NMR crystallography of an oxovanadium(V) complex by an approach combining multinuclear magic angle spinning NMR, DFT, and spin dynamics simulations

Frédérique Pourpoint; Jenna Yehl; Mingyue Li; Rupal Gupta; Julien Trébosc; Olivier Lafon; Jean-Paul Amoureux; Tatyana Polenova

doi:10.1002/cphc.201500033

NMR crystallography of an oxovanadium(V) complex by an approach combining multinuclear magic angle spinning NMR, DFT, and spin dynamics simulations

Chemphyschem. 2015 Jun 8;16(8):1619-26. doi: 10.1002/cphc.201500033. Epub 2015 Mar 30.

Authors

Frédérique Pourpoint¹, Jenna Yehl², Mingyue Li², Rupal Gupta², Julien Trébosc³, Olivier Lafon³, Jean-Paul Amoureux^{3

4}, Tatyana Polenova⁵

Affiliations

¹ Unité de Catalyse et de Chimie du Solide (UCCS), ENSCL, Université de Lille, CNRS UMR 8181, 59652 Villeneuve d'Ascq (France). frederique.pourpoint@ensc-lille.fr.
² Department of Chemistry and Biochemistry, University of Delaware, DE 19716 (USA).
³ Unité de Catalyse et de Chimie du Solide (UCCS), ENSCL, Université de Lille, CNRS UMR 8181, 59652 Villeneuve d'Ascq (France).
⁴ Physics Department & Shanghai Key Laboratory of Magnetic Resonance, East China Normal University, Shanghai 200062 (China).
⁵ Department of Chemistry and Biochemistry, University of Delaware, DE 19716 (USA). tpolenov@udel.edu.

PMID: 25825323
DOI: 10.1002/cphc.201500033

Abstract

Bioinorganic vanadium(V) solids are often challenging for structural analysis.

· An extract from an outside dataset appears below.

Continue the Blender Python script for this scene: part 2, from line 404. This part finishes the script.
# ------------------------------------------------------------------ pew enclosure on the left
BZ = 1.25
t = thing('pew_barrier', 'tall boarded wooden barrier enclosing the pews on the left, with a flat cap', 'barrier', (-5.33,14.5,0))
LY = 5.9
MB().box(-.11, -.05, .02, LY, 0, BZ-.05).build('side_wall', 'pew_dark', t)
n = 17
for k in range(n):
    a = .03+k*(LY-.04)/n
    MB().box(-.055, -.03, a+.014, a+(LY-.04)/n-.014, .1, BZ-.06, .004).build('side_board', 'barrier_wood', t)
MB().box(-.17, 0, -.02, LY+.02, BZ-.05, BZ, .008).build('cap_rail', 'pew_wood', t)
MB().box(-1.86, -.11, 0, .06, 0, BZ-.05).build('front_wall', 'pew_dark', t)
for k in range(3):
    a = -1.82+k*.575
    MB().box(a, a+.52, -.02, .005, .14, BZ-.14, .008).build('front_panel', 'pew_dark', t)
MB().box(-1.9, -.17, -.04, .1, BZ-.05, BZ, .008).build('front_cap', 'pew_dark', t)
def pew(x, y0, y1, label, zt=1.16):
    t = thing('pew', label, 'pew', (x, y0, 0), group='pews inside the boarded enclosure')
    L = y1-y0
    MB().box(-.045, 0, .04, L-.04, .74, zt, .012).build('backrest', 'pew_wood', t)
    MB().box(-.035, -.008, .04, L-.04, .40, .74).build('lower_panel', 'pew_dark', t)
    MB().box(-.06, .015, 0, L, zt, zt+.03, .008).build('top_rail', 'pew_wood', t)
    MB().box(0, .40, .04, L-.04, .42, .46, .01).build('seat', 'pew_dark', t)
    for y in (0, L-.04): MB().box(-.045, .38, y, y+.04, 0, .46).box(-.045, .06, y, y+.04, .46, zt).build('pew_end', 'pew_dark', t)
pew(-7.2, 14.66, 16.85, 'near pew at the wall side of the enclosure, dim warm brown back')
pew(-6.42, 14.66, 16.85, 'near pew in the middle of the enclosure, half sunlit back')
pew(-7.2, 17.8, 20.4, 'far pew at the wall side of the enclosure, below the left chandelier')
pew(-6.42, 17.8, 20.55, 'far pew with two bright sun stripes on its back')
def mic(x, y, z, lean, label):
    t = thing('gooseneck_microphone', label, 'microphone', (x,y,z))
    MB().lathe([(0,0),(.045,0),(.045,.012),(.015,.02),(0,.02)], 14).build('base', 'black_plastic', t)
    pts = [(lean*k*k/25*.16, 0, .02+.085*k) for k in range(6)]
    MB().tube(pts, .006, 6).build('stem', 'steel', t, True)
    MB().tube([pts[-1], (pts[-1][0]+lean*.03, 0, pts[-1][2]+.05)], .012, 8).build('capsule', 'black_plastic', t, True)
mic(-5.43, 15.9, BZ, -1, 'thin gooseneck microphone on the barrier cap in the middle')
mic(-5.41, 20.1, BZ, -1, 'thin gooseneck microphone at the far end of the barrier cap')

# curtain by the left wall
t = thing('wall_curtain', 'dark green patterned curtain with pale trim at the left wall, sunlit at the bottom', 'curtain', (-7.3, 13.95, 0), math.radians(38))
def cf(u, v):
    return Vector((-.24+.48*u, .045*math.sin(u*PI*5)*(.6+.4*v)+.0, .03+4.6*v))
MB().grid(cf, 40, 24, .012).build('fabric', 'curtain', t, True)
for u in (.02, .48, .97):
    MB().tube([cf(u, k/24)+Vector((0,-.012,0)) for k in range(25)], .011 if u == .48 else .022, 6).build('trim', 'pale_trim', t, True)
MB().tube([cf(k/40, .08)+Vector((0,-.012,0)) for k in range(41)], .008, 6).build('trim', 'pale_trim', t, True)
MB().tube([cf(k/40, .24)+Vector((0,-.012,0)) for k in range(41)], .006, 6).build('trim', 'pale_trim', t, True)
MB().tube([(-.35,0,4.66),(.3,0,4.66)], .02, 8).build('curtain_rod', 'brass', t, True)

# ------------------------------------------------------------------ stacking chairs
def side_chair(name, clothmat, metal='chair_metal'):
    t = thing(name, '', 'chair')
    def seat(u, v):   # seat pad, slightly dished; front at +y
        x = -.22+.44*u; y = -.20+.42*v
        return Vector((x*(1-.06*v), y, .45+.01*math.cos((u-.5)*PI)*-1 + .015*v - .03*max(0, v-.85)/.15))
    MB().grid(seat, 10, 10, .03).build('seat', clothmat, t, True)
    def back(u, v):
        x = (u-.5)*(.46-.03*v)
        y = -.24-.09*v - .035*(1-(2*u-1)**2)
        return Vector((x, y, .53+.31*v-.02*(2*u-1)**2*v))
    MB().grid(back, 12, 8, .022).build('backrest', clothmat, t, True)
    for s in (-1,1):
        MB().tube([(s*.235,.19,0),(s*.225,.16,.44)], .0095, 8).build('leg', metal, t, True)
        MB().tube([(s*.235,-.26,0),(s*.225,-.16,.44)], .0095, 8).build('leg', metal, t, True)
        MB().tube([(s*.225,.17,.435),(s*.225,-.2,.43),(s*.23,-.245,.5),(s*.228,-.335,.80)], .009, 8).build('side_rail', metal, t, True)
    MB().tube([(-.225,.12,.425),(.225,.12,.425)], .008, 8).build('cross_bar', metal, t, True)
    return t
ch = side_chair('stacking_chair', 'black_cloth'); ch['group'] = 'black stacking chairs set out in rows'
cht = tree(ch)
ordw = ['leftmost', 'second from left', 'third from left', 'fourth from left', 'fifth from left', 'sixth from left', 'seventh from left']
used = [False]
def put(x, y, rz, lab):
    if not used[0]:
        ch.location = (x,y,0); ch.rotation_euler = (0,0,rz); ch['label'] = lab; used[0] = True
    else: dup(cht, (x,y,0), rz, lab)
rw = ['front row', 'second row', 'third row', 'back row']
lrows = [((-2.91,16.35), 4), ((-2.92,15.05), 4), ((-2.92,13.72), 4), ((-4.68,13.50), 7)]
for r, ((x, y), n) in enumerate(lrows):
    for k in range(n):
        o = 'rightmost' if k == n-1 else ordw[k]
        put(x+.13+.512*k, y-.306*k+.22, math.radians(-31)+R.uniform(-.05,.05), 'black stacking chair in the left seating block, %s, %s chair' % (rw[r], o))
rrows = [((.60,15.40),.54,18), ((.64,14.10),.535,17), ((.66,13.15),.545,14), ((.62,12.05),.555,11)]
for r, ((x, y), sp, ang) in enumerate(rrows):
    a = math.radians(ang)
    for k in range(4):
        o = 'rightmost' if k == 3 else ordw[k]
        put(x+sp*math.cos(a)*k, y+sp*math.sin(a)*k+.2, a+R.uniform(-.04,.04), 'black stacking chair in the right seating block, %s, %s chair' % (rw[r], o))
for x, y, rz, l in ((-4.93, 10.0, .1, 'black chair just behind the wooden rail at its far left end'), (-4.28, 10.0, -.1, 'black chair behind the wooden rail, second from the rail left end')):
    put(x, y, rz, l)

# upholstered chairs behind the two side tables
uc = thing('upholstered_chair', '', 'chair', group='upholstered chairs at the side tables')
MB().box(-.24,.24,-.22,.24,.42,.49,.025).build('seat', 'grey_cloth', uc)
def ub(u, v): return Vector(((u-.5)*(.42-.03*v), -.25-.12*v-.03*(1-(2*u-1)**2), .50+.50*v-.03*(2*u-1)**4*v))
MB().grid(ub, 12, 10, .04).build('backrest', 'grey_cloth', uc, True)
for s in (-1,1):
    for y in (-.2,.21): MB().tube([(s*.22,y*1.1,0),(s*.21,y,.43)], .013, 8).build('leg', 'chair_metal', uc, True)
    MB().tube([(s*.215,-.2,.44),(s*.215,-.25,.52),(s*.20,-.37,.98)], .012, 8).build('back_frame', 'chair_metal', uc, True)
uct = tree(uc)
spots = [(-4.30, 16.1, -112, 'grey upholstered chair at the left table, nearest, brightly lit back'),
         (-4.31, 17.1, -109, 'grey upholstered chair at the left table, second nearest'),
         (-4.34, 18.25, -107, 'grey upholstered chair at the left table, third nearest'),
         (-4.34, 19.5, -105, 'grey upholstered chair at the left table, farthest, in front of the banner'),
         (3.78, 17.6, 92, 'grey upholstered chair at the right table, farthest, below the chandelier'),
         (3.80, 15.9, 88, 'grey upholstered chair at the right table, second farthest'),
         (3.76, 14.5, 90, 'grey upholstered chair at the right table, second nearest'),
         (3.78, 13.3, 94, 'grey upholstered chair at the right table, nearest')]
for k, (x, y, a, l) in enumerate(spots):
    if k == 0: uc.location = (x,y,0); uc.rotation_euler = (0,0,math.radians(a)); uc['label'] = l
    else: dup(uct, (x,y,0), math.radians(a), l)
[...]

Here, we explore an NMR crystallography approach involving multinuclear (13) C/(51) V solid-state NMR spectroscopy, density functional theory (DFT), and spin dynamics numerical simulations, for the spectral assignment and the 3D structural analysis of an isotopically unmodified oxovanadium(V) complex, containing 17 crystallographically inequivalent (13) C sites. In particular, we report the first NMR determination of C-V distances. So far, the NMR observation of (13) C-(51) V proximities has been precluded by the specification of commercial NMR probes, which cannot be tuned simultaneously to the close Larmor frequencies of these isotopes (100.6 and 105.2 MHz for (13) C and (51) V, respectively, at 9.4 T). By combining DFT calculations and (13) C-(51) V NMR experiments, we propose a complete assignment of the (13) C spectrum of this oxovanadium(V) complex. Furthermore, we show how (13) C-(51) V distances can be quantitatively estimated.

Keywords: NMR spectroscopy; bioinorganic chemistry; coordination chemistry; density functional calculations; vanadium.